↓
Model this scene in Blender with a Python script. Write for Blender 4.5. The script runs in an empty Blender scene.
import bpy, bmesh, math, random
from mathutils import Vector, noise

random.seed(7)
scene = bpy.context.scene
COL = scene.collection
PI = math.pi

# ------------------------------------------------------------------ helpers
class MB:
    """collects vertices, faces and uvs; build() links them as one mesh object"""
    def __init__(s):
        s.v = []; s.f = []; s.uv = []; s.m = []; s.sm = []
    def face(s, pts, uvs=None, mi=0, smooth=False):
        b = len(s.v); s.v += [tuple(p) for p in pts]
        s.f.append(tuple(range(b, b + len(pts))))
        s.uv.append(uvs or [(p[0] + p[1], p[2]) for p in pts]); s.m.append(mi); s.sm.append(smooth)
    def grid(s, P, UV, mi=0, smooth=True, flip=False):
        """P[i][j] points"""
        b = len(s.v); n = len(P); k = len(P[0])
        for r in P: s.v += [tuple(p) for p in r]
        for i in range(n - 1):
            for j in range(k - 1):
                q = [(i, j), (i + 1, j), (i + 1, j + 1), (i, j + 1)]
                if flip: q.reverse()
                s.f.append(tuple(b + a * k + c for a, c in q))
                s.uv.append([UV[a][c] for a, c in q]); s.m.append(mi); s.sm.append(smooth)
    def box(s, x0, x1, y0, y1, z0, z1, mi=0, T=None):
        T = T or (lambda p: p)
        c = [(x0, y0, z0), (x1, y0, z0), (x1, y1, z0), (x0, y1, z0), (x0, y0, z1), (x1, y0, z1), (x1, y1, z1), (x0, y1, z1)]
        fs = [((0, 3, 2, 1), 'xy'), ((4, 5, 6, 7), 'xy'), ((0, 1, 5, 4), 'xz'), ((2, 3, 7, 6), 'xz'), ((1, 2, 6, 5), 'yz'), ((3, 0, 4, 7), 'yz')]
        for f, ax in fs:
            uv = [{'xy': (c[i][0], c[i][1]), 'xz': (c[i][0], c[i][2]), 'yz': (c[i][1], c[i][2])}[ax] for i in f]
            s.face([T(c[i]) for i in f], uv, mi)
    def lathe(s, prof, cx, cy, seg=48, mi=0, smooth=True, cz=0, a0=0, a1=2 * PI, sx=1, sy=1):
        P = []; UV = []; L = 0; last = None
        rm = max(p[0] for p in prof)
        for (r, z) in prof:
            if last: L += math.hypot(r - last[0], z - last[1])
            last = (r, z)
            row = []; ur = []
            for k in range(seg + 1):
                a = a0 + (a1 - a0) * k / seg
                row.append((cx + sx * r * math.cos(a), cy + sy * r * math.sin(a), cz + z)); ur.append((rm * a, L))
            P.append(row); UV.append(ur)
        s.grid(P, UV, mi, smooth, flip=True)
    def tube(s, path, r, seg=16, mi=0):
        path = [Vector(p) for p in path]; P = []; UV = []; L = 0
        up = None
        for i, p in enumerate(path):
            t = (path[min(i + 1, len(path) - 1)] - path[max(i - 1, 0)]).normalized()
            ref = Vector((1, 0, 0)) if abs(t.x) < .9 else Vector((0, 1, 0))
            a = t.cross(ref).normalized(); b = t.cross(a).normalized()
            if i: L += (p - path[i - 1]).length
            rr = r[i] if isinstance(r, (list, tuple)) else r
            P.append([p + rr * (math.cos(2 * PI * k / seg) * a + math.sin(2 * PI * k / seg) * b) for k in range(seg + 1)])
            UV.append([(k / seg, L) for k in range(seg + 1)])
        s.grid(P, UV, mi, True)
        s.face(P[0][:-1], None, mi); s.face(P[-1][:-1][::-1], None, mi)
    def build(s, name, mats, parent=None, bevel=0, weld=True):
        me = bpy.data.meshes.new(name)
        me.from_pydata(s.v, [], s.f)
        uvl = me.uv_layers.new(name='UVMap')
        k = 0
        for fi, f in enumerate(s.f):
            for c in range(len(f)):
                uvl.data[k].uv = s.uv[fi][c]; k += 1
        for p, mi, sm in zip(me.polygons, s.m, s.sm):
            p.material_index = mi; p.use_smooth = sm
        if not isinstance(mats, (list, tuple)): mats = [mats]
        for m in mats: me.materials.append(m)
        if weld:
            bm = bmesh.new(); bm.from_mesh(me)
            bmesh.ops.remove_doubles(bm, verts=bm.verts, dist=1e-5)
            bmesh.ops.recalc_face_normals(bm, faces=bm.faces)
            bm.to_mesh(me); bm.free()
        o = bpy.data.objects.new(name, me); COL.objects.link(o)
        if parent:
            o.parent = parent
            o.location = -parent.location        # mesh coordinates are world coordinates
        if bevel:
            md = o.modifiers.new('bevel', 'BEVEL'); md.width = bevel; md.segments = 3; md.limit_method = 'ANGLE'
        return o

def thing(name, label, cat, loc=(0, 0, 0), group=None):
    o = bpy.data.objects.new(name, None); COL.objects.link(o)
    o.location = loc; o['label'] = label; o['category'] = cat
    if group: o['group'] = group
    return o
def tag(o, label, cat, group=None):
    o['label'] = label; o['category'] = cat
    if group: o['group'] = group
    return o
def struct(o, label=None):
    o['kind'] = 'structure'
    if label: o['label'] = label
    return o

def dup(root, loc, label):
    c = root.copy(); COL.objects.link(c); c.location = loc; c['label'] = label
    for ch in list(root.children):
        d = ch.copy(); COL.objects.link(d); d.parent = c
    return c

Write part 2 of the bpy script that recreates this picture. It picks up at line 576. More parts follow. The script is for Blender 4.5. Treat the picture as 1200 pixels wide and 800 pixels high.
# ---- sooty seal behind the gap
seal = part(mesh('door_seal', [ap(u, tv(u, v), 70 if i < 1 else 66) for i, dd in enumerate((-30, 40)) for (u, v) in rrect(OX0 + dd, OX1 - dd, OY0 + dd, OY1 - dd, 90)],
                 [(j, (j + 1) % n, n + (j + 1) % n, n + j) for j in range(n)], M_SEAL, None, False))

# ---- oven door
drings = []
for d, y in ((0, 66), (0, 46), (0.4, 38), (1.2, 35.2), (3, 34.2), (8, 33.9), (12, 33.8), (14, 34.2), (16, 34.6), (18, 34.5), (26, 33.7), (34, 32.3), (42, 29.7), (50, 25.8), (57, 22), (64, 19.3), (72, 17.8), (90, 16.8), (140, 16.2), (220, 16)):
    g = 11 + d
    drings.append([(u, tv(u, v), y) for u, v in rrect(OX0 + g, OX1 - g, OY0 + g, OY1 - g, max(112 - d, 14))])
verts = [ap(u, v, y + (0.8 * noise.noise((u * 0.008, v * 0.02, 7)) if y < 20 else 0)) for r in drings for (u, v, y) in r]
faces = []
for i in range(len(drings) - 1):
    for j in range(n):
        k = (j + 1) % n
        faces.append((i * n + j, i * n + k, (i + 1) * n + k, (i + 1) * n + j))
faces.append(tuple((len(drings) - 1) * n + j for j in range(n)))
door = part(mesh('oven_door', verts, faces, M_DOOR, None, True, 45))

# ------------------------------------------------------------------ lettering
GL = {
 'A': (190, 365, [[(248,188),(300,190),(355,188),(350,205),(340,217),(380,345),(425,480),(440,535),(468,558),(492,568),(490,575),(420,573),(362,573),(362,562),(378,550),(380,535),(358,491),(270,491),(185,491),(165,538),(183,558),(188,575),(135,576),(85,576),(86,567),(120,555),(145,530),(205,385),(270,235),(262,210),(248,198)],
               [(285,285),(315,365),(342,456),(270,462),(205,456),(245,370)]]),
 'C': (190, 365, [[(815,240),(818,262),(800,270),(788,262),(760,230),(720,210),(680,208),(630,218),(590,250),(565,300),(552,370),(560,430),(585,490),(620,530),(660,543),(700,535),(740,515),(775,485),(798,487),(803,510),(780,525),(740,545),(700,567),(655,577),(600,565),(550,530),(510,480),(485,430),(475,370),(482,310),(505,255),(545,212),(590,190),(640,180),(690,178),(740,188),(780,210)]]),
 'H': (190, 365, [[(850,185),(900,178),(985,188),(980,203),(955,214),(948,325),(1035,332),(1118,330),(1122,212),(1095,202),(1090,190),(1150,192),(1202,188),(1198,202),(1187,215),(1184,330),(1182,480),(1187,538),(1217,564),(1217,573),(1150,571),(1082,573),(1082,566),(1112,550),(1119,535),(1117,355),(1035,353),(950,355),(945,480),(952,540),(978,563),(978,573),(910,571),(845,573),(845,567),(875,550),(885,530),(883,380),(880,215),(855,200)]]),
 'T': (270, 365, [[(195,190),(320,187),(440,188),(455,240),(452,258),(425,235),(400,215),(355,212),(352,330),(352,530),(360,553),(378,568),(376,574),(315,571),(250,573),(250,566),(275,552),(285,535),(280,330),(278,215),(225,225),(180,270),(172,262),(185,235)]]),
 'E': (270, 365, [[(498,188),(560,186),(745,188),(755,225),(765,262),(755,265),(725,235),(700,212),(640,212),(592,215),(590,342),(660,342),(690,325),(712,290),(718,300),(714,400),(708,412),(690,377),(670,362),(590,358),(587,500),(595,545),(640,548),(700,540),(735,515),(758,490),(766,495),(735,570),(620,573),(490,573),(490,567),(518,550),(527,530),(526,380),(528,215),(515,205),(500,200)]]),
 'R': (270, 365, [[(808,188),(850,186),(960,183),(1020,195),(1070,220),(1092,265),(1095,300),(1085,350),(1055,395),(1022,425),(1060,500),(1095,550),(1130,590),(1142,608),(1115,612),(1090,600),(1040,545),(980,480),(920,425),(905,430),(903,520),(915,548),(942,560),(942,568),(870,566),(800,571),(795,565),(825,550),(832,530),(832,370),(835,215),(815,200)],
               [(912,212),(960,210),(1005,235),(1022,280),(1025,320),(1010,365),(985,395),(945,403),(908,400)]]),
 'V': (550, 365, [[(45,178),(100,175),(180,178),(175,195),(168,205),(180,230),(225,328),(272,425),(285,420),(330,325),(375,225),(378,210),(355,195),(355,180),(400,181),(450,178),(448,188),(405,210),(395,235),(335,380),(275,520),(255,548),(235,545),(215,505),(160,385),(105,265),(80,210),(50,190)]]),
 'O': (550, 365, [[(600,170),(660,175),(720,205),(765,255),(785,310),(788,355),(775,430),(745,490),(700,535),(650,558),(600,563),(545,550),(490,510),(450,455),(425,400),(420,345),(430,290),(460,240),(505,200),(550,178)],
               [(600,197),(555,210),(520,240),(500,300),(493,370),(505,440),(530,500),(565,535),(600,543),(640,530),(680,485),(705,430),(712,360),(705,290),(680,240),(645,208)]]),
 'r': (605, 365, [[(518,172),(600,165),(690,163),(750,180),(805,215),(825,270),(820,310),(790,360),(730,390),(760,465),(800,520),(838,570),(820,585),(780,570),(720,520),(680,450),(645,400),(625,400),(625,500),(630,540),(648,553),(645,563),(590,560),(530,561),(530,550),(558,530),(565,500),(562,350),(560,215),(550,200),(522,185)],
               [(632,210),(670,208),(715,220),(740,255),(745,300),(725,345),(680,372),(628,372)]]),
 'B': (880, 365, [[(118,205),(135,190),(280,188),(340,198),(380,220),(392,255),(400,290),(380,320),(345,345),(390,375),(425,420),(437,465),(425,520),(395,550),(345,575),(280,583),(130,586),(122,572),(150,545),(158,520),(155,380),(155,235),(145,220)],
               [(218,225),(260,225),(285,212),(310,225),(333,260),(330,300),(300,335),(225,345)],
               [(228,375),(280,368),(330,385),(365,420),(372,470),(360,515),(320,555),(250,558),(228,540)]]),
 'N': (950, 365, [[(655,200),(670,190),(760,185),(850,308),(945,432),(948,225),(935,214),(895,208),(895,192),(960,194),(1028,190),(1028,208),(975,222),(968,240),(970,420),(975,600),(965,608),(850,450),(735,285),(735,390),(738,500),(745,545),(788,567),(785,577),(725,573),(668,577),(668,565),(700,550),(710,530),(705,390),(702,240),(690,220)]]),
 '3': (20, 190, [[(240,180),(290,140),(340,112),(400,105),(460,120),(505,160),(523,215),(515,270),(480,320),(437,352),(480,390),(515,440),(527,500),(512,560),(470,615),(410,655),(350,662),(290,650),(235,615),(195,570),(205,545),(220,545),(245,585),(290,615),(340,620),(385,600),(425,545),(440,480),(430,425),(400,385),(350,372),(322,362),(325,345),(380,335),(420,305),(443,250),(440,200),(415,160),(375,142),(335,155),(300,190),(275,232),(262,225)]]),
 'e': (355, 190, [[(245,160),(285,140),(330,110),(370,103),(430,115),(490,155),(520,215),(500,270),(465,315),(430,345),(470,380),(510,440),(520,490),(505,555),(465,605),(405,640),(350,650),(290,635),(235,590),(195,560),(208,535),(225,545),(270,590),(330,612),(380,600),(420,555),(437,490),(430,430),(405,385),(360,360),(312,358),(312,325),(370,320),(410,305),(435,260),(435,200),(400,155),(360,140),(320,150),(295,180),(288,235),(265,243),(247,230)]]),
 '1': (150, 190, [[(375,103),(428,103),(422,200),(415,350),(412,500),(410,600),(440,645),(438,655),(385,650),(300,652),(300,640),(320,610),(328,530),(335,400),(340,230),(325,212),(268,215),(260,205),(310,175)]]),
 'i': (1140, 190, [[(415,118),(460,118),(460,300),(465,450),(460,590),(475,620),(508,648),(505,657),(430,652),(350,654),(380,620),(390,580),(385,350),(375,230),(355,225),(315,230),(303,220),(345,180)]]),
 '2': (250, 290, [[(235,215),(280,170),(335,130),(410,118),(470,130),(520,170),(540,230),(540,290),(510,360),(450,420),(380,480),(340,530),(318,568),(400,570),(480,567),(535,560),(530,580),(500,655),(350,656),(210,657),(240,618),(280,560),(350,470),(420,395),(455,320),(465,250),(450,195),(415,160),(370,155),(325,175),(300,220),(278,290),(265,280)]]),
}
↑
### Directive
Write out only the lines that run from the line containing "Write part 2" through the line containing "None, True, 45))", both included, exactly as they appear above.

### Answer to the exercise
Write part 2 of the bpy script that recreates this picture. It picks up at line 576. More parts follow. The script is for Blender 4.5. Treat the picture as 1200 pixels wide and 800 pixels high.
# ---- sooty seal behind the gap
seal = part(mesh('door_seal', [ap(u, tv(u, v), 70 if i < 1 else 66) for i, dd in enumerate((-30, 40)) for (u, v) in rrect(OX0 + dd, OX1 - dd, OY0 + dd, OY1 - dd, 90)],
                 [(j, (j + 1) % n, n + (j + 1) % n, n + j) for j in range(n)], M_SEAL, None, False))

# ---- oven door
drings = []
for d, y in ((0, 66), (0, 46), (0.4, 38), (1.2, 35.2), (3, 34.2), (8, 33.9), (12, 33.8), (14, 34.2), (16, 34.6), (18, 34.5), (26, 33.7), (34, 32.3), (42, 29.7), (50, 25.8), (57, 22), (64, 19.3), (72, 17.8), (90, 16.8), (140, 16.2), (220, 16)):
    g = 11 + d
    drings.append([(u, tv(u, v), y) for u, v in rrect(OX0 + g, OX1 - g, OY0 + g, OY1 - g, max(112 - d, 14))])
verts = [ap(u, v, y + (0.8 * noise.noise((u * 0.008, v * 0.02, 7)) if y < 20 else 0)) for r in drings for (u, v, y) in r]
faces = []
for i in range(len(drings) - 1):
    for j in range(n):
        k = (j + 1) % n
        faces.append((i * n + j, i * n + k, (i + 1) * n + k, (i + 1) * n + j))
faces.append(tuple((len(drings) - 1) * n + j for j in range(n)))
door = part(mesh('oven_door', verts, faces, M_DOOR, None, True, 45))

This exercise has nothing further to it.